▸ AVAILABLE DATA:
%%

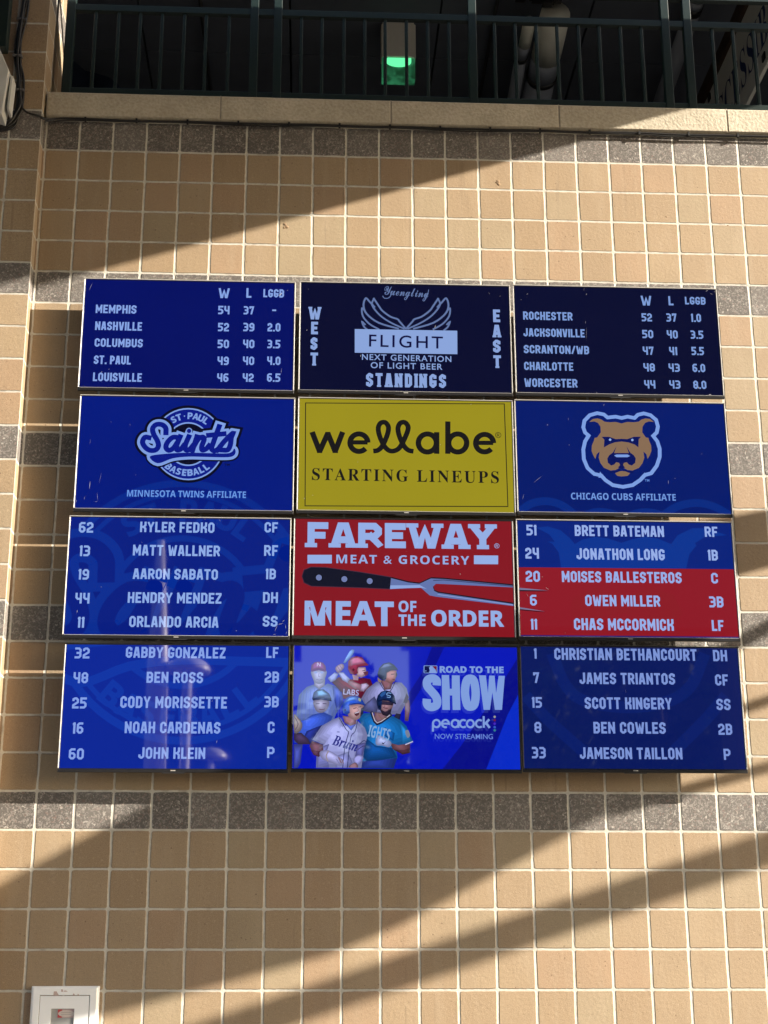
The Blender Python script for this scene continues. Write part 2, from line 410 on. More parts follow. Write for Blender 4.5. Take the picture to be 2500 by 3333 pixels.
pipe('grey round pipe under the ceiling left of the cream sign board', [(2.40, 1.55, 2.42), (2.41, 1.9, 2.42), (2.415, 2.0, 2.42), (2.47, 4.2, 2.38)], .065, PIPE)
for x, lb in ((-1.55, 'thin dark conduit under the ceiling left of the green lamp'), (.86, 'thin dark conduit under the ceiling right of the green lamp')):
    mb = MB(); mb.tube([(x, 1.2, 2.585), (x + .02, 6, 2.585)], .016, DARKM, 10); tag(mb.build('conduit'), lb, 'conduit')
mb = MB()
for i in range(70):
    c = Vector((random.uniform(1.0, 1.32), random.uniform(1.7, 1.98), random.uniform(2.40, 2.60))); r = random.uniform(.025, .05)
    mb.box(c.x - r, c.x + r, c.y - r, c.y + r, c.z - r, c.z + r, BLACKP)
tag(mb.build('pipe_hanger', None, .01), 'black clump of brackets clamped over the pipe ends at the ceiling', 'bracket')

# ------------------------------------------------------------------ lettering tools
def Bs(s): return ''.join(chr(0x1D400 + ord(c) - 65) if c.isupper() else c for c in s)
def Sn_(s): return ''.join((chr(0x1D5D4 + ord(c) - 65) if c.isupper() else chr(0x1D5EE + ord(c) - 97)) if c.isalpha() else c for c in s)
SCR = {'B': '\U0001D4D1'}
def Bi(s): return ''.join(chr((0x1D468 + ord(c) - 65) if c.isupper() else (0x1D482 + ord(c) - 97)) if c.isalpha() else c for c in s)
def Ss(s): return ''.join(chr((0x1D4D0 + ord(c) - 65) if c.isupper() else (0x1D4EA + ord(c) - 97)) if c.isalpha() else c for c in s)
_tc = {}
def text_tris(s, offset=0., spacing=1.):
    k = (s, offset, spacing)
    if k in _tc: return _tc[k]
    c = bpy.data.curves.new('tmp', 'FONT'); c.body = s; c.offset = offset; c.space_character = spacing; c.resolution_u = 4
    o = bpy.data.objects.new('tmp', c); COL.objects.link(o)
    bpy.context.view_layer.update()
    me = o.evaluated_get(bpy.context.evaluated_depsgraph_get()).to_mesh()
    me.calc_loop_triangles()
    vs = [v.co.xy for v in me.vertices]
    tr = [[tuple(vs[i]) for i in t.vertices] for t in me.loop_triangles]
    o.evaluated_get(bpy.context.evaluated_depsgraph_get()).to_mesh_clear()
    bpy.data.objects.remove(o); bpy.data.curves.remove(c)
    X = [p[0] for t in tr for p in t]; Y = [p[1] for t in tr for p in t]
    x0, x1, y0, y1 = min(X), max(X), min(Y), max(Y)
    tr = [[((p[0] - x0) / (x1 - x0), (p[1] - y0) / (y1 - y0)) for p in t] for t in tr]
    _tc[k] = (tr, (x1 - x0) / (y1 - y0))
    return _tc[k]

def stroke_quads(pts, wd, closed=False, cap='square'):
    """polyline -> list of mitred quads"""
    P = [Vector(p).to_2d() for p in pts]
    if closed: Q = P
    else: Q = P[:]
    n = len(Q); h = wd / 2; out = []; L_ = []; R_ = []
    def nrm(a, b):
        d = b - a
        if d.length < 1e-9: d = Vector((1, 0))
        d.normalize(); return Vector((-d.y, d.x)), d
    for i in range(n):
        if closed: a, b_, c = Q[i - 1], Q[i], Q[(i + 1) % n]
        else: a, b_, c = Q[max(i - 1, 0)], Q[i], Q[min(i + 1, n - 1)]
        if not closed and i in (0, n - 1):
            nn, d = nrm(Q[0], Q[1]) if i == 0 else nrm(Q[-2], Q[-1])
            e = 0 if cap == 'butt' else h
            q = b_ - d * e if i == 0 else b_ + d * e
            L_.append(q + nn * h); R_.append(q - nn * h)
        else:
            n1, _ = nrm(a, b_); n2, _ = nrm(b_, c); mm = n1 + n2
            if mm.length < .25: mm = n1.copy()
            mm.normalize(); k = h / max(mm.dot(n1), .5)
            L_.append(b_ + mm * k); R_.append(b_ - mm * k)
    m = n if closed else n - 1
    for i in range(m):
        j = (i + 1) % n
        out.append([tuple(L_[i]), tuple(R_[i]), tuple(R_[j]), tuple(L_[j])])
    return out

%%

▸ DESCRIPTION OF THE TASK:
Pictures stay out. Repeat only the lines from the beginning of the data through the line that has "tag(mb.build('pipe_hanger', None, .01), 'black".

▸ REPLY:
The Blender Python script for this scene continues. Write part 2, from line 410 on. More parts follow. Write for Blender 4.5. Take the picture to be 2500 by 3333 pixels.
pipe('grey round pipe under the ceiling left of the cream sign board', [(2.40, 1.55, 2.42), (2.41, 1.9, 2.42), (2.415, 2.0, 2.42), (2.47, 4.2, 2.38)], .065, PIPE)
for x, lb in ((-1.55, 'thin dark conduit under the ceiling left of the green lamp'), (.86, 'thin dark conduit under the ceiling right of the green lamp')):
    mb = MB(); mb.tube([(x, 1.2, 2.585), (x + .02, 6, 2.585)], .016, DARKM, 10); tag(mb.build('conduit'), lb, 'conduit')
mb = MB()
for i in range(70):
    c = Vector((random.uniform(1.0, 1.32), random.uniform(1.7, 1.98), random.uniform(2.40, 2.60))); r = random.uniform(.025, .05)
    mb.box(c.x - r, c.x + r, c.y - r, c.y + r, c.z - r, c.z + r, BLACKP)
tag(mb.build('pipe_hanger', None, .01), 'black clump of brackets clamped over the pipe ends at the ceiling', 'bracket')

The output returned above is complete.